5 Best Fall Hikes in the Columbia River Gorge

The Columbia River Gorge comes to life as the fall season arrives, transforming once evergreen forests with rich effervescent hues of red, orange, and gold. It’s no wonder why so many Portlanders love making the quick and beautiful road trip east for hiking during this time of year. As cooler temperatures give relief from dry summers and rain fills rushing waterfalls, fall is undoubtedly the best season to get outdoors and explore in the Gorge. Whether you’re looking for a short hike or a difficult trek, here are five of our favorite hikes to see the fall foliage in the Columbia River Gorge. 

 

1. LATOURELL FALLS

2.4 miles

Filled with bright autumn colors in October and November, Latourell Falls, located in Guy W. Talbot State Park is a gorgeous fall hike close to Portland, OR. This moderately easy trail features a spectacular viewpoint for the stunning 249-foot waterfall (ranked Oregon’s fifth tallest) plunging from atop a rocky basalt cliff.
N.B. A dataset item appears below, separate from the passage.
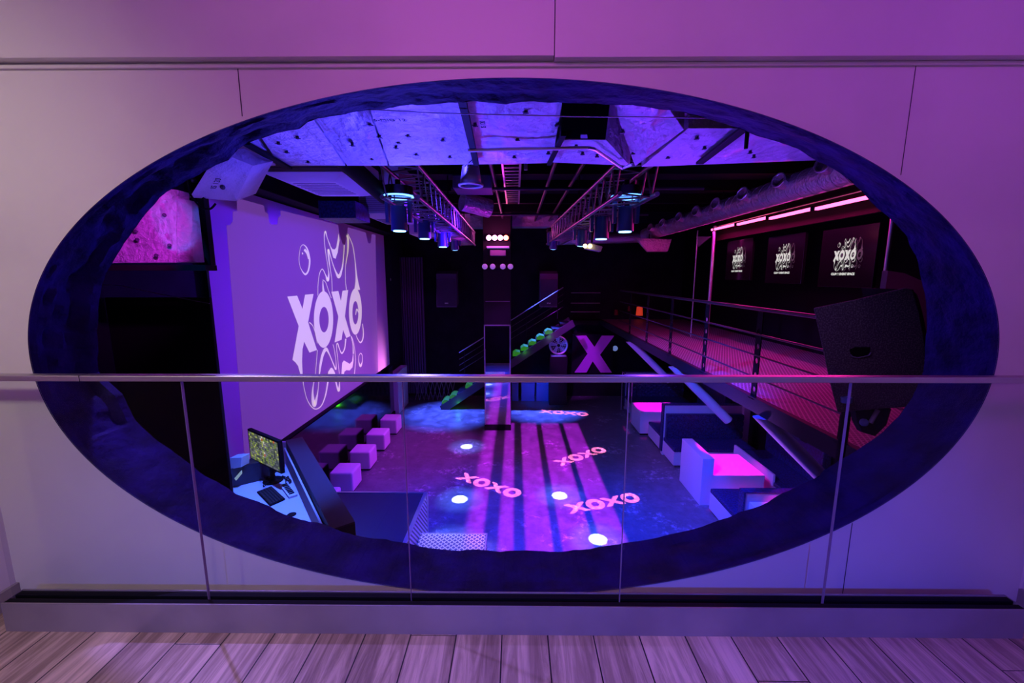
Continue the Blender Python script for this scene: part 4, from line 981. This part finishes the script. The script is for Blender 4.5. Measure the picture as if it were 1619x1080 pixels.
tag(obj('white_end_post', M().bb((5.56, 9.75, FZ), (5.72, 9.97, FZ + 1.34)), WHITE, bevel=.01), 'short white post at the wall end of the middle booth partition', 'post')
for (y0, y1, lab) in ((11.0, 12.70, 'dark upholstered bench along the wall of the far booth'), (7.34, 9.08, 'dark upholstered bench along the wall of the middle booth')):
    t = thing('wall_bench', lab, 'bench', (5.4, (y0 + y1) / 2, FZ))
    obj('seat_base', M().bb((5.05, y0, FZ + .0), (5.9, y1, FZ + .38)), WHITE, t); obj('seat_cushion', M().bb((5.0, y0, FZ + .385), (5.9, y1, FZ + .47)), PADB, t, bevel=.02)
    m = M().bb((5.72, y0, FZ + .47), (5.9, y1, FZ + 1.5)); obj('back_cushion', m, PADB, t, bevel=.03)
# tables
def table(lab, x0, x1, y0, y1, h, divider=None):
    t = thing('booth_table', lab, 'table', ((x0 + x1) / 2, (y0 + y1) / 2, FZ), 'white booth tables')
    xa = x0 + (.22 if divider else 0)
    obj('body', M().bb((xa, y0, FZ + .06), (x1, y1, FZ + h - .02)), WHITE, t, bevel=.004)
    obj('table_top', M().bb((xa, y0, FZ + h - .02), (x1, y1, FZ + h)), WHITE, t, bevel=.003)
    obj('plinth', M().bb((xa + .04, y0 + .04, FZ), (x1 - .04, y1 - .04, FZ + .06)), BLACK, t)
    if divider: obj('divider', M().bb((x0, y0 - .01, FZ), (xa, y1 + .02, FZ + divider)), WHITE, t, bevel=.004)
    return t
table('white table of the middle booth with tall side divider and pink lit top', 3.585, 4.80, 7.52, 8.5, .62, .96)
table('white table of the far booth with pink lit top', 3.47, 4.6, 11.1, 11.97, .69)
tag(obj('side_panel', M().bb((4.98, 7.55, FZ + .4), (5.02, 9.0, FZ + .62)), WHITE), 'narrow pale rail between the middle table and the wall bench', 'rail')
t = thing('recessed_cabinet', 'white cabinet with pink lit recess at the nearest booth, lower right', 'cabinet', (4.4, 5.9, FZ))
m = M().bb((3.72, 5.85, FZ), (3.84, 6.15, FZ + .86)).bb((3.84, 5.85, FZ + .74), (5.5, 6.15, FZ + .86)).bb((3.84, 5.85, FZ), (5.5, 6.15, FZ + .1)); obj('body', m, WHITE, t)
obj('recess_back', M().bb((3.84, 6.10, FZ + .1), (5.5, 6.15, FZ + .74)), WHITE, t)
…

Follow along the remainder of the 2.4-mile loop winding through temperate old growth forest where you’ll pass a second (yes there’s two!) double tiered waterfall known as the Upper Latourell Falls.

 

2. FALLS CREEK FALLS

3.4 miles out-and-back to the falls (Full Loop 6.5 miles)

Possibly our favorite hike of all time, Falls Creek Falls is a lesser known trail and true hidden gem located in the Gifford Pinchot National Forest. Although a fantastic hike during any season, Falls Creek Falls is extra beautiful in the fall when warm hues of orange and yellow paint the alder and maple leaves with magnificent color, and the cool fall mist carries over the mesmerizing two-tiered thundering waterfall. The hike itself is stunning as you follow along Falls Creek winding through dramatic moss laden firs and cedar that frame the little canyons the creek flows through. The full hike is about 6.5 miles and loops up towards the Upper Falls Creek Falls. However, for a shorter excursion, we recommend opting for the quick 3.4 mile out-and-back trip to the main lower waterfall.

 

3. COYOTE WALL

7.5 miles

Coyote Wall is one of the best underrated hikes in the Columbia River Gorge. This relatively uncrowded hike is moderately difficult, but its system of interconnecting trails makes it easy to create your own adventure whether you want to enjoy a shorter or longer loop. You’ll even find a handful of user-created mountain biking trails. Climbing along the trail you’ll wander past basalt notches and oak-dotted grasslands that lead you to a plateau with stunning views of the Columbia River. On clear days, Mount Hood can be easily seen across the river and this makes for an excellent spot to stop for a picnic or just relax overlooking the fall foliage sprinkled across the Gorge.

 

4. HAMILTON MOUNTAIN

9.4 miles

Brightly colored vine maples and lush green forest light up Hamilton Mountain in the fall. If you’re looking for a trail rich in waterfalls, cliffs, stunning views and are up for a challenge, then this should be your next hike. Hamilton Mountain is located at Beacon Rock State Park and offers a challenging 9.4-mile loop for more serious hikers. The highlight of the trail is when passing two magnificent waterfalls – Rodney and Hardy Falls, before climbing to scenic foliage filled viewpoints lining the cliffs near the 2,438-foot summit.  

 

5. CAPE HORN LOOP

7.2 miles | (Note: Please check trail status due to recent fires)

This trail is bound to be on your bucket list for fall if it isn’t already. Just 45 minutes from Portland on the Washington side of the Columbia River, Cape Horn is a challenging 7.2-mile loop, but its views of the Columbia River Gorge are a worthy reward. Climbing along the path you will see everything from incredible river views, craggy cliffs, streams, and even a waterfall. During the October and November, the viewpoint from Cape Horn peers down through the Gorge with a kaleidoscope of bright fall colors. Remember that this trail is only accessible through January in order to protect nesting peregrine falcons on the basalt cliffs of Cape Horn.